## Data for this exercise:

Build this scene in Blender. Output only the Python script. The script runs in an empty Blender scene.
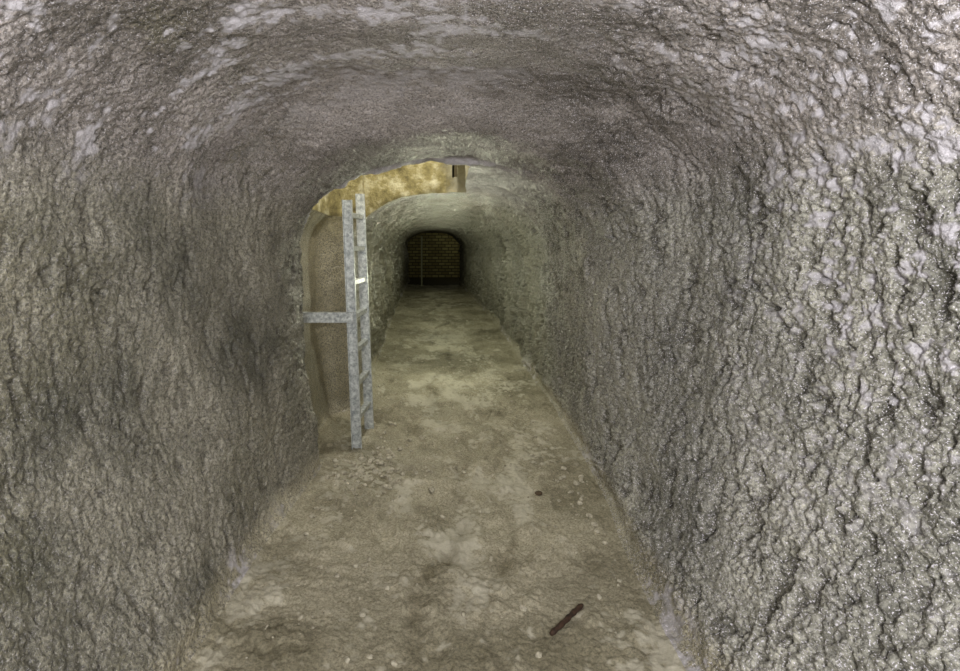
import bpy, bmesh, math, random
import numpy as np
from mathutils import Vector, Matrix
random.seed(4)
sc = bpy.context.scene
sc.view_settings.view_transform = 'Standard'
sc.view_settings.look = 'None'

# ------------------------------------------------------------------ noise
def h3(ix, iy, iz, s):
    n = (ix.astype(np.uint32) * np.uint32(374761393) + iy.astype(np.uint32) * np.uint32(668265263)
         + iz.astype(np.uint32) * np.uint32(2147483647 - 71) + np.uint32(s * 1274126177 & 0xffffffff))
    n = (n ^ (n >> np.uint32(13))) * np.uint32(1274126177)
    n = (n ^ (n >> np.uint32(15))) * np.uint32(2246822519)
    n = n ^ (n >> np.uint32(16))
    return (n & np.uint32(0xffffff)).astype(np.float32) / np.float32(16777216.0)

def vnoise(x, y, z, s=0):
    fx, fy, fz = np.floor(x), np.floor(y), np.floor(z)
    ix, iy, iz = fx.astype(np.int32), fy.astype(np.int32), fz.astype(np.int32)
    u, v, w = x - fx, y - fy, z - fz
    u = u * u * (3 - 2 * u); v = v * v * (3 - 2 * v); w = w * w * (3 - 2 * w)
    r = 0
    for a in (0, 1):
        for b in (0, 1):
            for c in (0, 1):
                r = r + h3(ix + a, iy + b, iz + c, s) * (u if a else 1 - u) * (v if b else 1 - v) * (w if c else 1 - w)
    return r * 2 - 1

def fbm(x, y, z, o=3, s=0):
    r = 0; a = 1.0; t = 0
    for i in range(o):
        if i:
            x, y = x * .8 - y * .6, x * .6 + y * .8
            y, z = y * .8 - z * .6, y * .6 + z * .8
        r = r + a * vnoise(x, y, z, s + i); t += a
        x, y, z = x * 2.03 + 5.1, y * 2.03 + 1.7, z * 2.03 + 9.2
        a *= .5
    return r / t

def worley(x, y, z, s=0):
    fx, fy, fz = np.floor(x), np.floor(y), np.floor(z)
    ix, iy, iz = fx.astype(np.int32), fy.astype(np.int32), fz.astype(np.int32)
    u, v, w = x - fx, y - fy, z - fz
    f1 = np.full(x.shape, 9, np.float32)
    for a in (-1, 0, 1):
        for b in (-1, 0, 1):
            for c in (-1, 0, 1):
                jx, jy, jz = ix + a, iy + b, iz + c
                d = (a + h3(jx, jy, jz, s) - u) ** 2 + (b + h3(jx, jy, jz, s + 1) - v) ** 2 + (c + h3(jx, jy, jz, s + 2) - w) ** 2
                f1 = np.minimum(f1, d)
    return np.sqrt(f1)

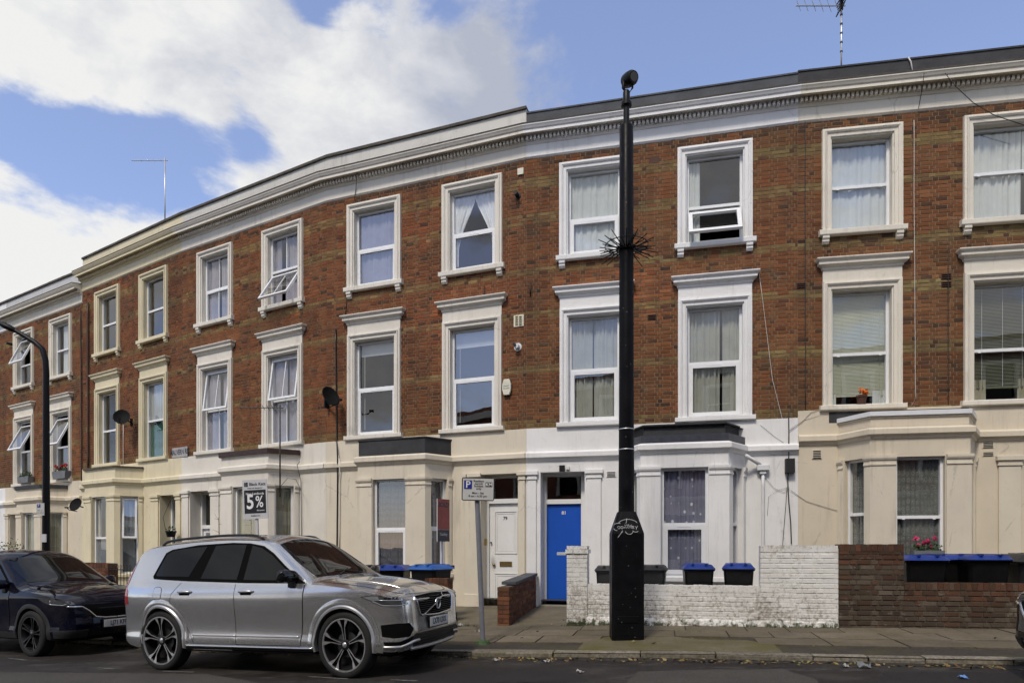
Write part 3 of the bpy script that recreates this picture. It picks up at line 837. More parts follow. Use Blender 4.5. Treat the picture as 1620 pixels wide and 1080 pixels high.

## The task:
Retype the whole listing, keeping every line identical and omitting all pictures.

## Written response:
Build this scene in Blender. Output only the Python script. The script runs in an empty Blender scene.
import bpy, bmesh, math, random
import numpy as np
from mathutils import Vector, Matrix
random.seed(4)
sc = bpy.context.scene
sc.view_settings.view_transform = 'Standard'
sc.view_settings.look = 'None'

# ------------------------------------------------------------------ noise
def h3(ix, iy, iz, s):
    n = (ix.astype(np.uint32) * np.uint32(374761393) + iy.astype(np.uint32) * np.uint32(668265263)
         + iz.astype(np.uint32) * np.uint32(2147483647 - 71) + np.uint32(s * 1274126177 & 0xffffffff))
    n = (n ^ (n >> np.uint32(13))) * np.uint32(1274126177)
    n = (n ^ (n >> np.uint32(15))) * np.uint32(2246822519)
    n = n ^ (n >> np.uint32(16))
    return (n & np.uint32(0xffffff)).astype(np.float32) / np.float32(16777216.0)

def vnoise(x, y, z, s=0):
    fx, fy, fz = np.floor(x), np.floor(y), np.floor(z)
    ix, iy, iz = fx.astype(np.int32), fy.astype(np.int32), fz.astype(np.int32)
    u, v, w = x - fx, y - fy, z - fz
    u = u * u * (3 - 2 * u); v = v * v * (3 - 2 * v); w = w * w * (3 - 2 * w)
    r = 0
    for a in (0, 1):
        for b in (0, 1):
            for c in (0, 1):
                r = r + h3(ix + a, iy + b, iz + c, s) * (u if a else 1 - u) * (v if b else 1 - v) * (w if c else 1 - w)
    return r * 2 - 1

def fbm(x, y, z, o=3, s=0):
    r = 0; a = 1.0; t = 0
    for i in range(o):
        if i:
            x, y = x * .8 - y * .6, x * .6 + y * .8
            y, z = y * .8 - z * .6, y * .6 + z * .8
        r = r + a * vnoise(x, y, z, s + i); t += a
        x, y, z = x * 2.03 + 5.1, y * 2.03 + 1.7, z * 2.03 + 9.2
        a *= .5
    return r / t

def worley(x, y, z, s=0):
    fx, fy, fz = np.floor(x), np.floor(y), np.floor(z)
    ix, iy, iz = fx.astype(np.int32), fy.astype(np.int32), fz.astype(np.int32)
    u, v, w = x - fx, y - fy, z - fz
    f1 = np.full(x.shape, 9, np.float32)
    for a in (-1, 0, 1):
        for b in (-1, 0, 1):
            for c in (-1, 0, 1):
                jx, jy, jz = ix + a, iy + b, iz + c
                d = (a + h3(jx, jy, jz, s) - u) ** 2 + (b + h3(jx, jy, jz, s + 1) - v) ** 2 + (c + h3(jx, jy, jz, s + 2) - w) ** 2
                f1 = np.minimum(f1, d)
    return np.sqrt(f1)

Write part 3 of the bpy script that recreates this picture. It picks up at line 837. More parts follow. Use Blender 4.5. Treat the picture as 1620 pixels wide and 1080 pixels high.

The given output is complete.